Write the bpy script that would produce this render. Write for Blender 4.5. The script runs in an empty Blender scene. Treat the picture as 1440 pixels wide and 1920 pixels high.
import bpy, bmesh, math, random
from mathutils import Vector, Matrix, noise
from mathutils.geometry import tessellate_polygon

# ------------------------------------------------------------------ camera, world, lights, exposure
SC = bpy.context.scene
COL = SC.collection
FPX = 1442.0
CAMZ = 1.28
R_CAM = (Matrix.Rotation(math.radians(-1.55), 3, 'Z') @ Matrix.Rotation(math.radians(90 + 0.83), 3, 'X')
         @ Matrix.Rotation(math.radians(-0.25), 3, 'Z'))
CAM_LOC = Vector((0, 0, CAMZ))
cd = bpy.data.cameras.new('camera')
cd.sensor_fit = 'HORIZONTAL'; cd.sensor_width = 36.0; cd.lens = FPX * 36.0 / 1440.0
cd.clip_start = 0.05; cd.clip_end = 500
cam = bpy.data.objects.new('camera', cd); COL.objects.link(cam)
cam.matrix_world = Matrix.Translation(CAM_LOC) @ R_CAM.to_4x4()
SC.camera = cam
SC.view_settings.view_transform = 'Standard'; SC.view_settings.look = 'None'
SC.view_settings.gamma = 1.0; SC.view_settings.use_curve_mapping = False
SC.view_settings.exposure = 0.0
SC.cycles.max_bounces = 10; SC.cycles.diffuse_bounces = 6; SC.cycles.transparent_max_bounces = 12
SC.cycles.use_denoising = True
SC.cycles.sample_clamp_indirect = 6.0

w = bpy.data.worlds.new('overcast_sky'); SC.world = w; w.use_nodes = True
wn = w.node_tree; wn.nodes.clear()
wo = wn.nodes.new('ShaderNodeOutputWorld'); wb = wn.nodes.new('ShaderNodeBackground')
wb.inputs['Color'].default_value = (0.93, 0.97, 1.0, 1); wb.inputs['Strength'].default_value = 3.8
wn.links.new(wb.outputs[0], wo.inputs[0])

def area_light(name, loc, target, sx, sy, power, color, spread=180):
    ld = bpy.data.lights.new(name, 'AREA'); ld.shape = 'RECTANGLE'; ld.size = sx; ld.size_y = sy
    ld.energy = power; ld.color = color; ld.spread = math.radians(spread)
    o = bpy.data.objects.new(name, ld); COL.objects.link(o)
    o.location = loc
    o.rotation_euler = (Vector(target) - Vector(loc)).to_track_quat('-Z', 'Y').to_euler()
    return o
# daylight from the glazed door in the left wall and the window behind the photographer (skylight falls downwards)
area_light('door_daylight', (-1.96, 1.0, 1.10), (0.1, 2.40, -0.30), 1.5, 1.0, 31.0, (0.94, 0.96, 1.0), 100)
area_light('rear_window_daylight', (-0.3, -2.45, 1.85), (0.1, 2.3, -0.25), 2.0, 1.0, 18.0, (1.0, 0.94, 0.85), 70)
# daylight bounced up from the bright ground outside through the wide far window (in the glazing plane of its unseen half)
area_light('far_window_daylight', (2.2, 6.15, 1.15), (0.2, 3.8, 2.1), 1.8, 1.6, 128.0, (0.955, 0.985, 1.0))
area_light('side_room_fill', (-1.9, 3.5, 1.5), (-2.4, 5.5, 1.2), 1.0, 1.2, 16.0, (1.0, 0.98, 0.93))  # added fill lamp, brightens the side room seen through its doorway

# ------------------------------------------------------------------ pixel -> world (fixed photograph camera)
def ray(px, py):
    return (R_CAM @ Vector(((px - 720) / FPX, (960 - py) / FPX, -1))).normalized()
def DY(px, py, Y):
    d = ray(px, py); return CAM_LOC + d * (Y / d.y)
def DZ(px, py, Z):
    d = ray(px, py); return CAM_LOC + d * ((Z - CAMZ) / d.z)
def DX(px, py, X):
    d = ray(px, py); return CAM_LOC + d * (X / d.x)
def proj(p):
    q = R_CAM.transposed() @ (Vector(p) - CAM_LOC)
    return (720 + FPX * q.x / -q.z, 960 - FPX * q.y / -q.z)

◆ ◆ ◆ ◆

What the task asks: Repeat exactly, please, each line from the beginning of the data through the line with "wn.links.new(wb.outputs[0], wo.inputs[0])" in it, and only those lines.

The response:
Write the bpy script that would produce this render. Write for Blender 4.5. The script runs in an empty Blender scene. Treat the picture as 1440 pixels wide and 1920 pixels high.
import bpy, bmesh, math, random
from mathutils import Vector, Matrix, noise
from mathutils.geometry import tessellate_polygon

# ------------------------------------------------------------------ camera, world, lights, exposure
SC = bpy.context.scene
COL = SC.collection
FPX = 1442.0
CAMZ = 1.28
R_CAM = (Matrix.Rotation(math.radians(-1.55), 3, 'Z') @ Matrix.Rotation(math.radians(90 + 0.83), 3, 'X')
         @ Matrix.Rotation(math.radians(-0.25), 3, 'Z'))
CAM_LOC = Vector((0, 0, CAMZ))
cd = bpy.data.cameras.new('camera')
cd.sensor_fit = 'HORIZONTAL'; cd.sensor_width = 36.0; cd.lens = FPX * 36.0 / 1440.0
cd.clip_start = 0.05; cd.clip_end = 500
cam = bpy.data.objects.new('camera', cd); COL.objects.link(cam)
cam.matrix_world = Matrix.Translation(CAM_LOC) @ R_CAM.to_4x4()
SC.camera = cam
SC.view_settings.view_transform = 'Standard'; SC.view_settings.look = 'None'
SC.view_settings.gamma = 1.0; SC.view_settings.use_curve_mapping = False
SC.view_settings.exposure = 0.0
SC.cycles.max_bounces = 10; SC.cycles.diffuse_bounces = 6; SC.cycles.transparent_max_bounces = 12
SC.cycles.use_denoising = True
SC.cycles.sample_clamp_indirect = 6.0

w = bpy.data.worlds.new('overcast_sky'); SC.world = w; w.use_nodes = True
wn = w.node_tree; wn.nodes.clear()
wo = wn.nodes.new('ShaderNodeOutputWorld'); wb = wn.nodes.new('ShaderNodeBackground')
wb.inputs['Color'].default_value = (0.93, 0.97, 1.0, 1); wb.inputs['Strength'].default_value = 3.8
wn.links.new(wb.outputs[0], wo.inputs[0])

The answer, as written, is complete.